We can walk with the Lord in a deeper way than we’ve ever experienced before. And so God called these people, even in the depths of their sin, to repent and be reconciled to Him. Even though they had caused their suffering, they had rejected Him, God still stood willing to forgive.

And God today still calls us to repent and be reconciled to Him. It doesn’t matter how far you’ve wandered. It doesn’t matter how badly you’ve messed up.

And not just you, all of us, me too. It doesn’t matter how badly we have messed up. It does not matter how big a mess we have made of our lives.

God is willing to restore and forgive those who repent and come to Him. Now, for them, the answer was the fasts and going back to the temple and repeating the sacrifices. We are in a very fortunate situation, you and I are.

that one perfect sacrifice has already taken the place of all the others. We don’t have to go and offer sheep and goats and incense and all this stuff. Jesus Christ, the book of Hebrews talks all about this, Him being our perfect sacrifice.

Jesus Christ took responsibility for your sin and for mine. Every bit of it. The big ones, the little ones, the outward ones, the ones in your heart and mind, the things that everybody knows about, the things that nobody knows about.
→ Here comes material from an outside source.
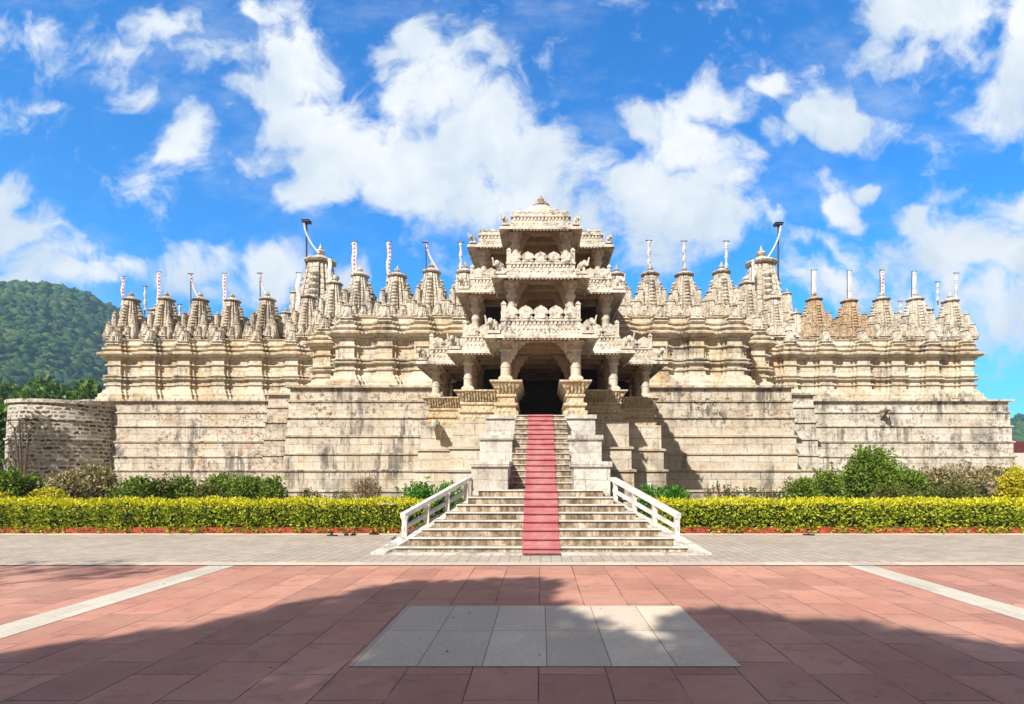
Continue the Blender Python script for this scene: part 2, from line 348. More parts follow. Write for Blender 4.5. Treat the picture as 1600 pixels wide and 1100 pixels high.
def foliage(name, cols, transl=0.3, zsplit=None):
    m, g, b, out = newmat(name)
    geo = g.node('ShaderNodeNewGeometry'); r = geo.outputs['Random Per Island']
    n = len(cols)
    col = g.ramp(r, [(i/(n-1), c) for i, c in enumerate(cols)])
    if zsplit:
        z0, z1, top = zsplit
        s = g.node('ShaderNodeSeparateXYZ'); g.put(s.inputs[0], geo.outputs['Position'])
        zz = g.math('ADD', s.outputs[2], g.math('MULTIPLY', g.math('SUBTRACT', g.noise(geo.outputs['Position'], 4, 3), 0.5), 0.5))
        tc = g.ramp(r, [(i/(len(top)-1), c) for i, c in enumerate(top)])
        col = g.mix(g.smooth(zz, z0, z1), col, tc)
    g.put(b.inputs['Base Color'], col); b.inputs['Roughness'].default_value = 0.55
    b.inputs['Specular IOR Level'].default_value = 0.3
    t = g.node('ShaderNodeBsdfTranslucent'); g.put(t.inputs[0], g.mix(1.0, col, (1.0,1.15,0.5), 'MULTIPLY'))
    mx = g.node('ShaderNodeMixShader'); mx.inputs[0].default_value = transl
    g.l.new(b.outputs[0], mx.inputs[1]); g.l.new(t.outputs[0], mx.inputs[2]); g.l.new(mx.outputs[0], out.inputs[0])
    return m
M['hedge'] = foliage('yellow_green_hedge_leaves', [(0.10,0.17,0.014),(0.26,0.34,0.022),(0.48,0.50,0.03),(0.34,0.41,0.025)], 0.25,
                     (0.66, 0.96, [(0.42,0.44,0.02),(0.62,0.57,0.02),(0.74,0.63,0.03),(0.50,0.51,0.03)]))
M['ybush'] = foliage('golden_bush_leaves', [(0.30,0.30,0.02),(0.55,0.47,0.02),(0.68,0.53,0.025),(0.40,0.38,0.02)], 0.25)
M['green'] = foliage('green_shrub_leaves', [(0.05,0.09,0.013),(0.11,0.19,0.02),(0.24,0.33,0.03),(0.15,0.20,0.025)], 0.3)
M['bright']= foliage('bright_green_shrub_leaves', [(0.04,0.14,0.012),(0.07,0.24,0.02),(0.12,0.32,0.03)], 0.3)
M['olive'] = foliage('olive_shrub_leaves', [(0.07,0.085,0.018),(0.13,0.15,0.03),(0.20,0.19,0.05)], 0.3)
M['vari']  = foliage('variegated_pink_cream_leaves', [(0.06,0.10,0.025),(0.46,0.34,0.20),(0.10,0.14,0.03),(0.52,0.40,0.24),(0.40,0.28,0.16)], 0.25)
M['twig']  = foliage('dry_brown_twigs', [(0.16,0.105,0.06),(0.24,0.17,0.10),(0.20,0.15,0.06)], 0.1)
M['tree']  = foliage('tree_leaves', [(0.05,0.10,0.014),(0.10,0.18,0.02),(0.18,0.26,0.03)], 0.25)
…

Jesus Christ took responsibility for all of it and was nailed to the cross and shed His blood to be punished in our place. And He died to pay for our sins in full. And then three days later, He rose again to prove that He could do everything He said He would do at the cross.

He rose again to prove it. And now that salvation, that forgiveness, that relationship with God, everything that we were created for that sin has messed up is available to us. If we’ll simply acknowledge that God is right about our sin and that we’re wrong, and we’ll believe that Jesus paid for all of that sin in full and ask for that forgiveness, we’ll have it.

Not because we’ve earned it or deserved it, but because Jesus loved us enough to pay for it.